Historical information

An apron made to celebrate 75 years of the War Widows Guild in 2020. The Kookaburra is the symbol of the Guild due to its laugh.
From the War Widows' Guild of Australia website: 'the Guild badge would feature the kookaburra, an industrious and cheerful bird who mated for life, was fearless and aggressive in the defence of its young and the area of territory it regarded as its own. The bird also had a unique call, not a song but a laugh; a chortle of rollicking mirth (to bring the widows back to laughter). Also, the kookaburra is a typically and completely Australian symbol, one that could be worn proudly by every widow whatever her creed or ideals. The kookaburra was also the mascot of the 7th Division of the 2nd AIF, commanded by Mrs Vasey’s husband, Major-General Vasey.
Mrs J M Vasey was the founder and president of the War Widows Guild. During the second world war she became secretary of the AIF Women's Association, a body which sought to help soldiers' wives. Her work with this body drew her attention to the plight of war widows. After her husband Major-General George Alan Vasey died in an aircraft accident on 5 March 1945 she became a widow herself.
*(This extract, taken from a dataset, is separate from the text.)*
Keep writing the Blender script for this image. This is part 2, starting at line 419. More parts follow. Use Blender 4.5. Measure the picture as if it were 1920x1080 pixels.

At the end of the war Mrs Vasey founded the War Widows Guild, established on 22 November 1945.
The Victorian War Widows Guild closed in 2021. Some items, including this apron, were donated to the Legacy archive for preservation. It was possible for a widow to be members of both Legacy and the War Widows Guild. Both organisations helped war widows in various ways.


A celebration of the 75 years of work done by Jessie Vasey and the War Widows Guild.

Physical description

Dark navy cotton apron with a white stencilled Guild kookaburra logo and text saying 'Celebrating 75 years'.